By Rajendra Jadhav and Rahul Paswan
– Physical gold premiums slipped in India on a pull-back in demand this week as rising local prices prompted jewellers and retail buyers to stay on the sidelines, while demand for bullion in top consumer China and other major Asian hubs also remained subdued.
In India, domestic prices rose to 77,220 rupees per 10 grams on Friday after falling to 73,300 rupees last week.
“Jewellers were active last week following a significant price correction. However, this week, they reduced their purchases as prices increased,” said Ashok Jain, proprietor of Mumbai-based gold wholesaler Chenaji Narsinghji.
This week, Indian dealers charged a premium of up to $3 an ounce over official domestic prices – inclusive of 6% import and 3% sales levies – down from last week’s premium of $16.

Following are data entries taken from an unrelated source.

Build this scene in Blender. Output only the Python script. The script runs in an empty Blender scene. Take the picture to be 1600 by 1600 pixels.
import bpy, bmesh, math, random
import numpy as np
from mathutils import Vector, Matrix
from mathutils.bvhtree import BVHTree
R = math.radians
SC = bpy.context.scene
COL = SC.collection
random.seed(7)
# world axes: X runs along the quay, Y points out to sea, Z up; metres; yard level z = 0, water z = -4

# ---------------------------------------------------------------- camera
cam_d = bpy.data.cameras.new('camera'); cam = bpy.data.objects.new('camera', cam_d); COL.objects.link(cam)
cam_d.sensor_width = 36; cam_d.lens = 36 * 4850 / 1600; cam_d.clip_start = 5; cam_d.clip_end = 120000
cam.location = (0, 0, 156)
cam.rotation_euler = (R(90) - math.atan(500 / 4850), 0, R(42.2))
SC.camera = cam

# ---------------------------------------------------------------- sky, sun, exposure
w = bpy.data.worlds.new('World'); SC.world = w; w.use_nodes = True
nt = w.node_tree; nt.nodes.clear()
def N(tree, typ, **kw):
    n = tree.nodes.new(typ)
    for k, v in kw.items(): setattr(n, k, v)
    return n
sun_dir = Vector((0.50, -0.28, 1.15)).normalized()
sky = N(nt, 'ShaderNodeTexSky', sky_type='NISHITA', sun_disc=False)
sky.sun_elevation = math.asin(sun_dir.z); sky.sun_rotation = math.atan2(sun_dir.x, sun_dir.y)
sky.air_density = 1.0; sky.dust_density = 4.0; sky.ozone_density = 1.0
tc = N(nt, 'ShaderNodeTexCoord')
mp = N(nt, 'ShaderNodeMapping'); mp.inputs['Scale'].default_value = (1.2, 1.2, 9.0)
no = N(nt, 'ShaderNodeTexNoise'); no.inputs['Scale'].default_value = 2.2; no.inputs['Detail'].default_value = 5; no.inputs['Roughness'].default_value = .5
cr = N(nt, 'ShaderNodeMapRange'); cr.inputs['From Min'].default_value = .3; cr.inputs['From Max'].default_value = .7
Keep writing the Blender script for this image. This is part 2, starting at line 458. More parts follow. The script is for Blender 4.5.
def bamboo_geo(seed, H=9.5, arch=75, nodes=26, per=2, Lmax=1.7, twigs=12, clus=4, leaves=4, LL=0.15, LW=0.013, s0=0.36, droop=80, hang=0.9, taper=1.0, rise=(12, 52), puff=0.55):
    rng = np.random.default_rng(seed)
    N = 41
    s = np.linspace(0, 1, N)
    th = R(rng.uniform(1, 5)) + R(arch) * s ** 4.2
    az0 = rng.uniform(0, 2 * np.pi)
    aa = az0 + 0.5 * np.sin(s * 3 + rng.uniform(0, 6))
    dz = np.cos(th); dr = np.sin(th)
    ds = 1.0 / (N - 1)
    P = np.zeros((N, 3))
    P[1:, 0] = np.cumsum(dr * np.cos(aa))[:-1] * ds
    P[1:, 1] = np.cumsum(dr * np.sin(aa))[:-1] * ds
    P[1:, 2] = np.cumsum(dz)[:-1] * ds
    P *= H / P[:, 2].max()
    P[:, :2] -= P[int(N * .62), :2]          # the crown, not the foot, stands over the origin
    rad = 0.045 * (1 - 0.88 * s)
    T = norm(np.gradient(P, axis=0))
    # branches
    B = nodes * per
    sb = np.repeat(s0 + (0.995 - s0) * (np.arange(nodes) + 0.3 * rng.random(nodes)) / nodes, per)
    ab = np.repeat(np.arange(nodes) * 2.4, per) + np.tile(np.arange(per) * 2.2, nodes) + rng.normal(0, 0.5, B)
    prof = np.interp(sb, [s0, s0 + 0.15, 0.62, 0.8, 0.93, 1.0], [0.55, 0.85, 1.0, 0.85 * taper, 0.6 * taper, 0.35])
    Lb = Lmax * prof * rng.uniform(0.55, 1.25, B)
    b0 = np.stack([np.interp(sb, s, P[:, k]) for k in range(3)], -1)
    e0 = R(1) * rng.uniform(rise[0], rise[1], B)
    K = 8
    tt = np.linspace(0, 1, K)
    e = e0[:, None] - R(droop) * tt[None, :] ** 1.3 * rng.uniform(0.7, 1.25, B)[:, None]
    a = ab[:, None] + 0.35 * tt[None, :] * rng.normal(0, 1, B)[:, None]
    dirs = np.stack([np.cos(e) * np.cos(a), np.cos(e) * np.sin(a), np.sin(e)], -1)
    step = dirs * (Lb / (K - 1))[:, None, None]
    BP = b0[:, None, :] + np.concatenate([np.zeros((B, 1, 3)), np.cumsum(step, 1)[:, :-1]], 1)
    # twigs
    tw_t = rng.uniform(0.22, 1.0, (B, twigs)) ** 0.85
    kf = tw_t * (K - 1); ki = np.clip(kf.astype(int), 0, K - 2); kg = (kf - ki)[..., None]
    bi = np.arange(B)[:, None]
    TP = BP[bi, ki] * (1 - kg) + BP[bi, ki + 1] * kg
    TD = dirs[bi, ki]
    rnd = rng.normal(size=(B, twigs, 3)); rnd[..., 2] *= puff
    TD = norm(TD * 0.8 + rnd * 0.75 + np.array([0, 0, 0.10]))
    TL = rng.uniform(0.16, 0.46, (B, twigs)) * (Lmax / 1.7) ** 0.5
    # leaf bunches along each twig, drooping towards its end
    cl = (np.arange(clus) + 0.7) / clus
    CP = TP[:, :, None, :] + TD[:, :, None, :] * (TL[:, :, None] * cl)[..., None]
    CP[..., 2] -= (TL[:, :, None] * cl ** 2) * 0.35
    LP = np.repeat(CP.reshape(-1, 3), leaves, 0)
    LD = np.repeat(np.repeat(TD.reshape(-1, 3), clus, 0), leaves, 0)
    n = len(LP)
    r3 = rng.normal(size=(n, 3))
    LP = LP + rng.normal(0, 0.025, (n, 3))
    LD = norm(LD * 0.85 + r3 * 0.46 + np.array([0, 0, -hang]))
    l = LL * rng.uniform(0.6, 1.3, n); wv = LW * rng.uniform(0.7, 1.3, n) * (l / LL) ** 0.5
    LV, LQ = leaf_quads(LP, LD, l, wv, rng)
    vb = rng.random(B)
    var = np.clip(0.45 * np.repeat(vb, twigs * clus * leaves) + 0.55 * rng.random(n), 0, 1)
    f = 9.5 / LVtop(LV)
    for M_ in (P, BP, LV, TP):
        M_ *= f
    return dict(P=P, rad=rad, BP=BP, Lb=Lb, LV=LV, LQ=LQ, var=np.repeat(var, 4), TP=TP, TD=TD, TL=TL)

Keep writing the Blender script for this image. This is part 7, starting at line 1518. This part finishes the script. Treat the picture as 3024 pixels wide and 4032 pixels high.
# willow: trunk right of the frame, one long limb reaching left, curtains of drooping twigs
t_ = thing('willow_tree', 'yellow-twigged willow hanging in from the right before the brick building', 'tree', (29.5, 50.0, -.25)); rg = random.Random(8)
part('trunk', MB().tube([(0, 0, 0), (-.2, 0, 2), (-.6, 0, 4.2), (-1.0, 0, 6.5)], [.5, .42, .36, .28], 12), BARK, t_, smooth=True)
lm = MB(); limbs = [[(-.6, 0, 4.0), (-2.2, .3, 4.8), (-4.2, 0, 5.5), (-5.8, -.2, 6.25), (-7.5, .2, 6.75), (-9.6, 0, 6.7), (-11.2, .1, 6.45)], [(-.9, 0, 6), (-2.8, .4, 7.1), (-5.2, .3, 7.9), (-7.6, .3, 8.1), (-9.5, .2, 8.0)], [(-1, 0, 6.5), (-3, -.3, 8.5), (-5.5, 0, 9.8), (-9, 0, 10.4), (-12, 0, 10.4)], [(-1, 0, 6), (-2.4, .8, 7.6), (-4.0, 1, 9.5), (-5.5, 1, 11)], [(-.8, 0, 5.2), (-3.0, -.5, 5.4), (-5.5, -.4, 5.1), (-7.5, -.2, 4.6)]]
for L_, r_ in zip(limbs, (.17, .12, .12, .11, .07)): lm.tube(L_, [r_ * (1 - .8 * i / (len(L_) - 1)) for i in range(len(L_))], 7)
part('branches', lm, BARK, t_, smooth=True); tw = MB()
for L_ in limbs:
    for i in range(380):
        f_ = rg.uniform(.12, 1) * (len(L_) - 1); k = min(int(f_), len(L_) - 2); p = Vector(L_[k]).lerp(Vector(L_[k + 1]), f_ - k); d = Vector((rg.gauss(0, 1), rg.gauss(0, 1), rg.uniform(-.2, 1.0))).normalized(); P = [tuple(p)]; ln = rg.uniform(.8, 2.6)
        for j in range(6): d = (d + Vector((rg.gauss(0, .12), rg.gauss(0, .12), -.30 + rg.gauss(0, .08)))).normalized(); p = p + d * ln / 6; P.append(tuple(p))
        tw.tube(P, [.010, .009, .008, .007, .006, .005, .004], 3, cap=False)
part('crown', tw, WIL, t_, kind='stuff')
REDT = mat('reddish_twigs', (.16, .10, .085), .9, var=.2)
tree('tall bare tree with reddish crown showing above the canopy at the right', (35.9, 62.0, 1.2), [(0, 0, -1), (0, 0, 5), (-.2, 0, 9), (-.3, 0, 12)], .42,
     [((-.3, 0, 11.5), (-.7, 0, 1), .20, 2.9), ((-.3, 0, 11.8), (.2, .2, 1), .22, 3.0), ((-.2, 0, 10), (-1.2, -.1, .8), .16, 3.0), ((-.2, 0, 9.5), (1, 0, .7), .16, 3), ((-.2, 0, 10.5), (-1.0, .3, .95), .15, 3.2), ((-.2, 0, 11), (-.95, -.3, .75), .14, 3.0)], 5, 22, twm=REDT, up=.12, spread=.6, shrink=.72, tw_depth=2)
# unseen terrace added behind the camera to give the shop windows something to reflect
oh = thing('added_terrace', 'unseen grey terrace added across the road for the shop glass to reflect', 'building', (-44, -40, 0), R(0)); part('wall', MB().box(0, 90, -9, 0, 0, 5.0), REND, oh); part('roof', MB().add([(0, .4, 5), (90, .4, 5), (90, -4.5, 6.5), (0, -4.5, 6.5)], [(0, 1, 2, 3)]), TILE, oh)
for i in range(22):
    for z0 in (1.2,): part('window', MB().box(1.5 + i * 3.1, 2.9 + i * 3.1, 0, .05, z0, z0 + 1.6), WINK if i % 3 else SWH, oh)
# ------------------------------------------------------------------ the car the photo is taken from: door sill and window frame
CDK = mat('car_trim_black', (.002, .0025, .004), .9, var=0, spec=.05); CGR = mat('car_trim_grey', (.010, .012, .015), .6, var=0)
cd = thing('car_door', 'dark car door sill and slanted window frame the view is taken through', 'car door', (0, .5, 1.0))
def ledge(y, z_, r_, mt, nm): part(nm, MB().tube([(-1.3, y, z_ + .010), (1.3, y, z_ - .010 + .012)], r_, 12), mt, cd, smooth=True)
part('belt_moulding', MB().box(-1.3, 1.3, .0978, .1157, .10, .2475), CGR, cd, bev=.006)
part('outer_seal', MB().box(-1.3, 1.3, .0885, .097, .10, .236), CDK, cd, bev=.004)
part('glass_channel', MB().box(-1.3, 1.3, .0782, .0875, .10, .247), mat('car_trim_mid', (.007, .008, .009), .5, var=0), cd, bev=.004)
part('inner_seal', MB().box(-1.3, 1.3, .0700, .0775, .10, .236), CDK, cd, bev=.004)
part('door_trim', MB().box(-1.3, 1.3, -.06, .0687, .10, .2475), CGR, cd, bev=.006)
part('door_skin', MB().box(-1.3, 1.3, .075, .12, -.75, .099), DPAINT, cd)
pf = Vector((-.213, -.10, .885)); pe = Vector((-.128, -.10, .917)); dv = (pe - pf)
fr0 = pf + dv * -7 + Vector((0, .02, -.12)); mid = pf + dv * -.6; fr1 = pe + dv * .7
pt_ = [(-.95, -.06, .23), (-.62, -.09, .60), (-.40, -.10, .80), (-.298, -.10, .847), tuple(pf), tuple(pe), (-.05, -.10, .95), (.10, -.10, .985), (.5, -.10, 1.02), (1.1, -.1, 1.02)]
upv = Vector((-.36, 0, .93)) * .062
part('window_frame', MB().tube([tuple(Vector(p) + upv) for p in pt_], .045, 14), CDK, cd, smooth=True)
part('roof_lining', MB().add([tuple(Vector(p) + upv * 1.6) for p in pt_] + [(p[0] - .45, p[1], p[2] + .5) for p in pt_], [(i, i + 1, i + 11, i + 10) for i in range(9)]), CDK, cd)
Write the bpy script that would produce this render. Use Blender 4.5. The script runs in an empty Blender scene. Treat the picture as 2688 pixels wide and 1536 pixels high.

“The sudden rebound in global prices and the depreciation of the rupee to a record low drove up local prices. This confused buyers and prompted them to wait for a correction,” said a Mumbai-based dealer with a private bullion importing bank.
International spot gold prices were headed for their best week in a year on Friday, supported by safe-haven demand. [GOL/]
Despite gold futures set for the weekly gain amid the heightened tensions of the Russia-Ukraine war, trading activity in China remains soft, said Hugo Pascal, a precious metals trader at InProved.
“Premiums continue to oscillate between positive and negative territory, showing no clear directional trend.”
Dealers in China, the world’s top consumer of the metal, were charging a premium of up to $10 an ounce to a discount of $6/oz this week, Pascal said..
In Japan, bullion was sold at par to $0.5 premium, unchanged from last week, while traders in Singapore sold it between a $1.20 and $2.20 premium.
A lot of people have decided to take a backseat since gold seems to be in a bullish state at this point, said Brian Lan, managing director at GoldSilver Central.